B.
Cu
Behind the scenes
When Bob Mould's pioneering 80s punks Husker Du broke down in the usual plethora of acrimonious band-killing clichés – squabbles over songwriting credits, drug abuse, suicide, and the ever-present 'musical differences' – their erstwhile leader went on to form Sugar, who recently re-issued their 1992 debut Copper Blue. Should you choose to seek this album out, which I recommend you do, then DO NOT confuse it with 1994's Throwing Copper by Live, which I definitely don't recommend.
I've been listening to Sugar's re-issued classic a fair bit lately, and it's had copper – that's Cu to the Walter White's among you – on my mind.
It has been used for at least ten-thousand years, principally mined on Cyprus during the Roman era (but now largely sourced in Chile and the US), where it's role was important, particularly as currency. Now, its major applications are in electrical wires, industrial machinery, and plumbing.
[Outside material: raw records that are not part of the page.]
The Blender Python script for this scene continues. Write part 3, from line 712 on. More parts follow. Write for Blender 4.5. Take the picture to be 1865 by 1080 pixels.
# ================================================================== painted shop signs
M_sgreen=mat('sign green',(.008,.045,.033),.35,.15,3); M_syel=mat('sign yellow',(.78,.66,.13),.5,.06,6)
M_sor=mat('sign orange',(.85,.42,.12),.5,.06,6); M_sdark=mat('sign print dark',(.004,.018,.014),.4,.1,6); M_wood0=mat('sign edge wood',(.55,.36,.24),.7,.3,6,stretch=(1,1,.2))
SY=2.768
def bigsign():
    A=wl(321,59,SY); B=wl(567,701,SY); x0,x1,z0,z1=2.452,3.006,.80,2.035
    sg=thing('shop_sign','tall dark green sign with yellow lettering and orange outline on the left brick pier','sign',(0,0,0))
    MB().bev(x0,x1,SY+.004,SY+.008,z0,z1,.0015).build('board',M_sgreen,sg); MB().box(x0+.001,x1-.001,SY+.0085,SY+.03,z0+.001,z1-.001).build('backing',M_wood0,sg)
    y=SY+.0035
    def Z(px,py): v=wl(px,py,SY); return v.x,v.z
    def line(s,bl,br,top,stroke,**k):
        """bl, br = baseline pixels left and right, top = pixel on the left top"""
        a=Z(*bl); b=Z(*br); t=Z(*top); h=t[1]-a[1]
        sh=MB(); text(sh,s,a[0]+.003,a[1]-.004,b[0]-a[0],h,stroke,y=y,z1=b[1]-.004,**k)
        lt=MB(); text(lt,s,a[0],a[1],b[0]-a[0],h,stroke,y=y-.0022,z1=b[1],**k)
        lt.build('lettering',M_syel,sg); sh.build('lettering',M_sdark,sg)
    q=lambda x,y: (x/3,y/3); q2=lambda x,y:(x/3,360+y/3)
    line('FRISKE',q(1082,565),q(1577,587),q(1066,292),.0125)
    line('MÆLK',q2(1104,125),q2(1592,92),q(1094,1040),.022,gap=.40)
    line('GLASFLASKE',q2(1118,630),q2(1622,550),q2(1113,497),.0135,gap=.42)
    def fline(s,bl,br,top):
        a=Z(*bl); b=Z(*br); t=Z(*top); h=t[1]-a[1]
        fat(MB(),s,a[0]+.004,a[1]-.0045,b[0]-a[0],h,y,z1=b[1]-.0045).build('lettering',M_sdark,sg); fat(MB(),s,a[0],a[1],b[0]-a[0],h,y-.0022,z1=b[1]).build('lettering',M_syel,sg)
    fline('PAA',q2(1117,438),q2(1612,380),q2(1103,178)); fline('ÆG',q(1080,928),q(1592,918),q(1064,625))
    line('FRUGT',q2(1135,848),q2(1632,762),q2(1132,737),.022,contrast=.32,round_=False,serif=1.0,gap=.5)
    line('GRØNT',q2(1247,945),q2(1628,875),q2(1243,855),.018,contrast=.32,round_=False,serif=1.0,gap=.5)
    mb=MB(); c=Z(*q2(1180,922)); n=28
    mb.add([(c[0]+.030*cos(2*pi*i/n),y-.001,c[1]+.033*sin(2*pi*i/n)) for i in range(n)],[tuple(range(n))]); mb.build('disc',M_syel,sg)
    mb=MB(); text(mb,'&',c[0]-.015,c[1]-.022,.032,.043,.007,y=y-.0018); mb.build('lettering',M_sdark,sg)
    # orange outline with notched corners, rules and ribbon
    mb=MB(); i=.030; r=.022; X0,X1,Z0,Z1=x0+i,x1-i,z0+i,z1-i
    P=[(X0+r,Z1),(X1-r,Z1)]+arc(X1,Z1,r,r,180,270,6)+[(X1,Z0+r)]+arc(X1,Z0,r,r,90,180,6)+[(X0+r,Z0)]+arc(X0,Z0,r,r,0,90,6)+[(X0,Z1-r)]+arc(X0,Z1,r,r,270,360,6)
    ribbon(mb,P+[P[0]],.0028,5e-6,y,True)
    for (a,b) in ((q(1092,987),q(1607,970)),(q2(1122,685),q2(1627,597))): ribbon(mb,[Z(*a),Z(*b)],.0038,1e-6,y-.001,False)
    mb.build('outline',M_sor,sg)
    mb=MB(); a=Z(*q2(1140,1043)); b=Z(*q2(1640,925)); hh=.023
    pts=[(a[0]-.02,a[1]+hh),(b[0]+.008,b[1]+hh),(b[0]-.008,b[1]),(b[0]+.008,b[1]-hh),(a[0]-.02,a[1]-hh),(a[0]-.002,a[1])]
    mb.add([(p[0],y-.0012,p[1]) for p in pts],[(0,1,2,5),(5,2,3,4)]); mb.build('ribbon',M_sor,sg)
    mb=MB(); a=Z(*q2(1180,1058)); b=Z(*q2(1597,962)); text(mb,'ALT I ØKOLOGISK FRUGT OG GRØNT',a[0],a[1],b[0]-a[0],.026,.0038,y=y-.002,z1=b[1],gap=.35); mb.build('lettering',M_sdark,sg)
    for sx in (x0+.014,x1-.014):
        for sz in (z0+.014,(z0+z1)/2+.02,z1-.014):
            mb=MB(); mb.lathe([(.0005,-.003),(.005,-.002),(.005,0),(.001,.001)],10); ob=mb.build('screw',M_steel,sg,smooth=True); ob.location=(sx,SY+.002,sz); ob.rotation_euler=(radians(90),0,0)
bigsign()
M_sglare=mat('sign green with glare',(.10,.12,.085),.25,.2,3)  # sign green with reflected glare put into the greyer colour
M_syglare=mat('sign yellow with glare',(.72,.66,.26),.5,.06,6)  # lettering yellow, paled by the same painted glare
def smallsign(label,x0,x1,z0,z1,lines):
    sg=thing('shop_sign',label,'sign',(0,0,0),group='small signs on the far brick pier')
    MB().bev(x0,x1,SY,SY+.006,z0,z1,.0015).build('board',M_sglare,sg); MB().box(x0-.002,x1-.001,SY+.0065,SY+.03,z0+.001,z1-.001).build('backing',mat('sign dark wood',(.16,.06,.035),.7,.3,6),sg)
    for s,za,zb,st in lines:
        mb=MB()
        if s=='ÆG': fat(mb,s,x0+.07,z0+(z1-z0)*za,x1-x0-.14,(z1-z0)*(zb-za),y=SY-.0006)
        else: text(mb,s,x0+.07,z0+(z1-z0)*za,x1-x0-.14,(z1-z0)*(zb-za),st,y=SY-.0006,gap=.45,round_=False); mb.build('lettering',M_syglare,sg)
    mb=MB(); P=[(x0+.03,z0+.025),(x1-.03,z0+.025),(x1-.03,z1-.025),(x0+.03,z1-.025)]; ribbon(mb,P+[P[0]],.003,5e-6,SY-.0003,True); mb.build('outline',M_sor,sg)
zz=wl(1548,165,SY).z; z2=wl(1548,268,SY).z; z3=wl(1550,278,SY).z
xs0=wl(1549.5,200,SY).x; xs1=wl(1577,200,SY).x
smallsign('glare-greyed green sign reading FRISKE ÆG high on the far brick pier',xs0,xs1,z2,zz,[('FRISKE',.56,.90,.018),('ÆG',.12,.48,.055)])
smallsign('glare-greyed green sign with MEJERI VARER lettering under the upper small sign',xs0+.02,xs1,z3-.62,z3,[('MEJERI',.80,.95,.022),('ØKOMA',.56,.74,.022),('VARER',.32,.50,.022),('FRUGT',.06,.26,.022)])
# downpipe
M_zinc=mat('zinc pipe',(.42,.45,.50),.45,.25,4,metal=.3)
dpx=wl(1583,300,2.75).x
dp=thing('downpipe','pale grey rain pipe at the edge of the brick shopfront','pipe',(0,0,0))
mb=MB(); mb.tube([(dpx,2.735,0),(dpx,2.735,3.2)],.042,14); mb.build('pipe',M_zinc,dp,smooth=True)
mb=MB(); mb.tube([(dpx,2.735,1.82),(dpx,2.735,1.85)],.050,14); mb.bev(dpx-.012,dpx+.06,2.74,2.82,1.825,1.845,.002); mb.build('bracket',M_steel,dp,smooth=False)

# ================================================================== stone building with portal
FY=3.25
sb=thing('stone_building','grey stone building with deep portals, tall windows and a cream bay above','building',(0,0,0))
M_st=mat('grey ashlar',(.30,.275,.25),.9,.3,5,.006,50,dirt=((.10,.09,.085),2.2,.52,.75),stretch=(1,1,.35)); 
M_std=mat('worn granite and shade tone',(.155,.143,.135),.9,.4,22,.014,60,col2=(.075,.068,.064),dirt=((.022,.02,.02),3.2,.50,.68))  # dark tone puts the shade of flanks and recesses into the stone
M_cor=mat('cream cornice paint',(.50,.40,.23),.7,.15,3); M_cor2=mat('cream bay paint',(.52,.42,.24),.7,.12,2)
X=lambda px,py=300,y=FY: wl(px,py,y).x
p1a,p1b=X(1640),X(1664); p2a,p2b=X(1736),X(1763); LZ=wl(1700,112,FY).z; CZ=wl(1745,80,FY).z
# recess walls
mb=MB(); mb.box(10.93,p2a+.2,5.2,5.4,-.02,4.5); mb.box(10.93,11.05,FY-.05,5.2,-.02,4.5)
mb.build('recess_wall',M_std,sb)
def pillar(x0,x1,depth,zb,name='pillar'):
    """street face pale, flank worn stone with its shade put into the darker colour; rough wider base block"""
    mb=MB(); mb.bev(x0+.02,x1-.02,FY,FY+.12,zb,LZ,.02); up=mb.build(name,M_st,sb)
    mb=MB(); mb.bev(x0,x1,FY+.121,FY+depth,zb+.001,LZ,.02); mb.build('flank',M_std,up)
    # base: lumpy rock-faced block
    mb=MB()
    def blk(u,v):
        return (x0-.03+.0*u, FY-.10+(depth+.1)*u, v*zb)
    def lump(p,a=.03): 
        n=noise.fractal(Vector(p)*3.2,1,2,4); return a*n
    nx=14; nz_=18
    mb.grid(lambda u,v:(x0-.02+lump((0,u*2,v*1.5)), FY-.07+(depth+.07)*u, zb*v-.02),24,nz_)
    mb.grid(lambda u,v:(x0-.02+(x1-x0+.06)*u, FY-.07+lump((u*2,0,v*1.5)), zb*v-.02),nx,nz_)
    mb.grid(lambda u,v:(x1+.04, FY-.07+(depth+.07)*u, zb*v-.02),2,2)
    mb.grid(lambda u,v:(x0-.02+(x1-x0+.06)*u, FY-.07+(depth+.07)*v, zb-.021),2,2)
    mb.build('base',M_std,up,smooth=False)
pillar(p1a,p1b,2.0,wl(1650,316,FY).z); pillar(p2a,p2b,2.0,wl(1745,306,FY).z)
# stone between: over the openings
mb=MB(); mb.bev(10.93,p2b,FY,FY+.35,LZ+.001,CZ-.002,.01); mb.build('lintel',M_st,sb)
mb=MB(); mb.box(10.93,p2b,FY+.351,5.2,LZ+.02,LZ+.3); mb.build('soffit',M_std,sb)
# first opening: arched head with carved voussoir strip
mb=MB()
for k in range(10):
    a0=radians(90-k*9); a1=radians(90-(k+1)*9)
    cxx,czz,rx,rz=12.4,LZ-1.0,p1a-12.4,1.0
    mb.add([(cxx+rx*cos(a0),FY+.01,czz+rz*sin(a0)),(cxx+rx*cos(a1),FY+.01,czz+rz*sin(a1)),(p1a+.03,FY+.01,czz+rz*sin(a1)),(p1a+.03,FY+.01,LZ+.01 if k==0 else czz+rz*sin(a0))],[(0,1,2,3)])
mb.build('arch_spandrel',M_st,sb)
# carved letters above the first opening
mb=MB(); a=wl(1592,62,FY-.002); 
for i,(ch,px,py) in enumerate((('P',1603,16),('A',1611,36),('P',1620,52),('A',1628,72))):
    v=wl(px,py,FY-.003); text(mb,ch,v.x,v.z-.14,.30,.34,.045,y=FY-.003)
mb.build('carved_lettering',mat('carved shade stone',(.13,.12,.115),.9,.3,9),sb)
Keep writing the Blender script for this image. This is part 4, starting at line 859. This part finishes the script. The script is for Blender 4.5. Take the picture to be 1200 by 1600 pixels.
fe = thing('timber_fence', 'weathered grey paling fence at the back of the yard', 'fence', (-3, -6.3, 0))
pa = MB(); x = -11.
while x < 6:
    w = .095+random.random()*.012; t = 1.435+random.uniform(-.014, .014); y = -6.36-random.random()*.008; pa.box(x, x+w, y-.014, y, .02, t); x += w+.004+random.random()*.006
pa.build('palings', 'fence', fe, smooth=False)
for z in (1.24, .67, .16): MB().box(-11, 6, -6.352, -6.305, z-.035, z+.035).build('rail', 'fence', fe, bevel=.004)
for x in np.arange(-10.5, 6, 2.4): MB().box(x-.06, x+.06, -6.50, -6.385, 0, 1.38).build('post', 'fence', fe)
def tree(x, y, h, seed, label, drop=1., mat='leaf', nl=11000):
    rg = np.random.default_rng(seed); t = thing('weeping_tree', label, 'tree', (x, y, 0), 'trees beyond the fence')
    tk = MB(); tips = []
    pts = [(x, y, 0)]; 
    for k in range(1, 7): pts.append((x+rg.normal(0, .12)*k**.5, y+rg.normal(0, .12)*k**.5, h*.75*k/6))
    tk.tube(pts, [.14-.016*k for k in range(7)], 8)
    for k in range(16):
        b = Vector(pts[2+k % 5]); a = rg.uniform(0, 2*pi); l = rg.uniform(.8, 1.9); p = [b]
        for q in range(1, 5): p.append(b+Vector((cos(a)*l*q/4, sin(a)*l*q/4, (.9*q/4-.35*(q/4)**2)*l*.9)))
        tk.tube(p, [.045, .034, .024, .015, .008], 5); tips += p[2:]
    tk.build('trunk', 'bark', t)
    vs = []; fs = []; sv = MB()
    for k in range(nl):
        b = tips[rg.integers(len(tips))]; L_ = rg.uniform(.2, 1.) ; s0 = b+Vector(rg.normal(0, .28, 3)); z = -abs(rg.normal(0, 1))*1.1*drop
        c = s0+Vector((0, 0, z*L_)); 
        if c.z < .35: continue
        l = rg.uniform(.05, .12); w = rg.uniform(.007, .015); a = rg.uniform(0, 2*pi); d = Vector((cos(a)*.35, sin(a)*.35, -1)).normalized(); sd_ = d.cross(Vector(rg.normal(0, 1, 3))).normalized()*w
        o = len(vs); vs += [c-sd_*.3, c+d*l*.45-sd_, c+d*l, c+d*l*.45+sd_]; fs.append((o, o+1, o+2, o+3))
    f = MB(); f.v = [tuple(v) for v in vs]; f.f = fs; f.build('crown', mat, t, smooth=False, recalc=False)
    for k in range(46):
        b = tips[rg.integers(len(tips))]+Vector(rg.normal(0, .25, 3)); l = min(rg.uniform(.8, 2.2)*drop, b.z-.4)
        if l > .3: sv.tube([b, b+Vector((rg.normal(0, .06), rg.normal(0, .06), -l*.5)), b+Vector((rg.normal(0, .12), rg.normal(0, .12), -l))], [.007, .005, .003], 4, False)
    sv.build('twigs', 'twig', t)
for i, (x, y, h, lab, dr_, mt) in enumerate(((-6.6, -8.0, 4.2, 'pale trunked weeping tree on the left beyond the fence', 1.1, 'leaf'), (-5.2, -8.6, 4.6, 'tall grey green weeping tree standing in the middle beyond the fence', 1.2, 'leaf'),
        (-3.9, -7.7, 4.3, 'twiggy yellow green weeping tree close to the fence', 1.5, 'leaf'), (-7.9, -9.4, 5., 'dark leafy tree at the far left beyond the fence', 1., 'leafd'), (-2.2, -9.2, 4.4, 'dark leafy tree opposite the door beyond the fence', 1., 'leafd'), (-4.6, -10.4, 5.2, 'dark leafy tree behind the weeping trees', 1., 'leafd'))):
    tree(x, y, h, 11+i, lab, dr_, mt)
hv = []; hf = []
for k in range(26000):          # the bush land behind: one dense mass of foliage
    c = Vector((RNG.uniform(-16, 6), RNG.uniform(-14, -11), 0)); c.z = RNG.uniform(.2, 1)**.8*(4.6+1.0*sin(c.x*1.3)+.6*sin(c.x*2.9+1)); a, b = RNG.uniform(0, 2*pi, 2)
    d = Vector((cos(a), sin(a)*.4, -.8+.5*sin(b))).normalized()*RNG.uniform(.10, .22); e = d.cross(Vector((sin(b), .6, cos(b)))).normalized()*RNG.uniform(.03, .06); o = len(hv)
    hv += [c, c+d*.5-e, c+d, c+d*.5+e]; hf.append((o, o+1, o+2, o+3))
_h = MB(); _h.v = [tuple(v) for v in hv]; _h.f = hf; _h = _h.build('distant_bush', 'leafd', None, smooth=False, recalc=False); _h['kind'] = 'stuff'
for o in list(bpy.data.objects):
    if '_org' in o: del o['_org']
More relevant, of course, is the use of copper in art. As an unashamed painting fan, there are numerous favourites that are rendered on a copper base, the smooth surface allowing particularly skilled practitioners an amazing level of control over the oil paint, as opposed to a canvas substrate which will always have a sense of texture. Although there are some painters who apply many layers of gesso, finely sanding between each application, they are generally rather neurotic and clearly just need to get their hands on a nice sheet of copper.
In our own collection there are some fine examples of oil on copper, generally dating from the mid-1600s, including one of the Gallery's most admired works, The Physician by Gerrit Dou. This work recently toured New Zealand as part of Mary Kisler's brilliantly conceived Angels & Aristocrats exhibition, along with two more of our treasures, Amigoni's Bacchus and Ariadne and Saint Catherine of Siena; this latter work by an unknown artist is also painted on copper. From a similar period Antione Coypel's Venus and Adonis is also a very good example from the collection.
Fast forward a couple of hundred years and the Gallery's vast array of snuff bottles show a much different use of the metal, but by 1992 (the same year Sugar released Copper Blue) we see a modern day reinvention of the practice of painting onto the metal, though the crumpled copper panels that make up The Laughing Wall by Giovanni Intra somewhat subvert the nature of that perfect flat surface!